Supplied data:
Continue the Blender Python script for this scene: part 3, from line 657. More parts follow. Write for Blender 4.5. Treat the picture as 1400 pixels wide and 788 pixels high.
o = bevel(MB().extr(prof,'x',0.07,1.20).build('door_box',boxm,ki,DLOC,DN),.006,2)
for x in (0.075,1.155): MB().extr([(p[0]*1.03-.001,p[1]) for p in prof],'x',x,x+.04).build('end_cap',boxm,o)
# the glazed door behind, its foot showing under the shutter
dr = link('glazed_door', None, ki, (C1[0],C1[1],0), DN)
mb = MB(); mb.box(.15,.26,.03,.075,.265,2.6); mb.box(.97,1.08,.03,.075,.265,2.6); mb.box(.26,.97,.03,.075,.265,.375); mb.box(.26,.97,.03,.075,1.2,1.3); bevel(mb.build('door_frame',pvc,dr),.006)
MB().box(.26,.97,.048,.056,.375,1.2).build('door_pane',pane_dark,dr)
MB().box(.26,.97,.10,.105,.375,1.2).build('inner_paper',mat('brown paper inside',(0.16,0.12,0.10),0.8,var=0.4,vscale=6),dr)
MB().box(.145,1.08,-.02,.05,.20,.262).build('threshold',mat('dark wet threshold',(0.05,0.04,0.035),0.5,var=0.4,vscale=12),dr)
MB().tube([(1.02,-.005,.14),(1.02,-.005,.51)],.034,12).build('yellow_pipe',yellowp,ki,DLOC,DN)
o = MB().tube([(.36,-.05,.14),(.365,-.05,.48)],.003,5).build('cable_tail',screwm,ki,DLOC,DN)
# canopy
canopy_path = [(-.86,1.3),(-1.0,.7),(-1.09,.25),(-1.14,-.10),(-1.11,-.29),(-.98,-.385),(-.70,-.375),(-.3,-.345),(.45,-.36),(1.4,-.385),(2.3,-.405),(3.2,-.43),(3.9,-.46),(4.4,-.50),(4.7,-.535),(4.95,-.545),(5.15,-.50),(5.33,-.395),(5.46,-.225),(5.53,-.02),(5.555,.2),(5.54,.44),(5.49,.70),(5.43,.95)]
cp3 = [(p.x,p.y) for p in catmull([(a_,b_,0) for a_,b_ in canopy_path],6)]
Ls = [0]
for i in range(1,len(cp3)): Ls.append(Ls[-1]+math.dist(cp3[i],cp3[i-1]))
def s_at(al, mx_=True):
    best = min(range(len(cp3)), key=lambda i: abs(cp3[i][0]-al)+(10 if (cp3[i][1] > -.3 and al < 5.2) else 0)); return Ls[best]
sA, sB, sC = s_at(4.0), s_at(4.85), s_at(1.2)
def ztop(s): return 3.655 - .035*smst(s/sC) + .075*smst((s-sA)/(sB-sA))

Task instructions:
Restate the listing in full, word for word.

Result below:
Continue the Blender Python script for this scene: part 3, from line 657. More parts follow. Write for Blender 4.5. Treat the picture as 1400 pixels wide and 788 pixels high.
o = bevel(MB().extr(prof,'x',0.07,1.20).build('door_box',boxm,ki,DLOC,DN),.006,2)
for x in (0.075,1.155): MB().extr([(p[0]*1.03-.001,p[1]) for p in prof],'x',x,x+.04).build('end_cap',boxm,o)
# the glazed door behind, its foot showing under the shutter
dr = link('glazed_door', None, ki, (C1[0],C1[1],0), DN)
mb = MB(); mb.box(.15,.26,.03,.075,.265,2.6); mb.box(.97,1.08,.03,.075,.265,2.6); mb.box(.26,.97,.03,.075,.265,.375); mb.box(.26,.97,.03,.075,1.2,1.3); bevel(mb.build('door_frame',pvc,dr),.006)
MB().box(.26,.97,.048,.056,.375,1.2).build('door_pane',pane_dark,dr)
MB().box(.26,.97,.10,.105,.375,1.2).build('inner_paper',mat('brown paper inside',(0.16,0.12,0.10),0.8,var=0.4,vscale=6),dr)
MB().box(.145,1.08,-.02,.05,.20,.262).build('threshold',mat('dark wet threshold',(0.05,0.04,0.035),0.5,var=0.4,vscale=12),dr)
MB().tube([(1.02,-.005,.14),(1.02,-.005,.51)],.034,12).build('yellow_pipe',yellowp,ki,DLOC,DN)
o = MB().tube([(.36,-.05,.14),(.365,-.05,.48)],.003,5).build('cable_tail',screwm,ki,DLOC,DN)
# canopy
canopy_path = [(-.86,1.3),(-1.0,.7),(-1.09,.25),(-1.14,-.10),(-1.11,-.29),(-.98,-.385),(-.70,-.375),(-.3,-.345),(.45,-.36),(1.4,-.385),(2.3,-.405),(3.2,-.43),(3.9,-.46),(4.4,-.50),(4.7,-.535),(4.95,-.545),(5.15,-.50),(5.33,-.395),(5.46,-.225),(5.53,-.02),(5.555,.2),(5.54,.44),(5.49,.70),(5.43,.95)]
cp3 = [(p.x,p.y) for p in catmull([(a_,b_,0) for a_,b_ in canopy_path],6)]
Ls = [0]
for i in range(1,len(cp3)): Ls.append(Ls[-1]+math.dist(cp3[i],cp3[i-1]))
def s_at(al, mx_=True):
    best = min(range(len(cp3)), key=lambda i: abs(cp3[i][0]-al)+(10 if (cp3[i][1] > -.3 and al < 5.2) else 0)); return Ls[best]
sA, sB, sC = s_at(4.0), s_at(4.85), s_at(1.2)
def ztop(s): return 3.655 - .035*smst(s/sC) + .075*smst((s-sA)/(sB-sA))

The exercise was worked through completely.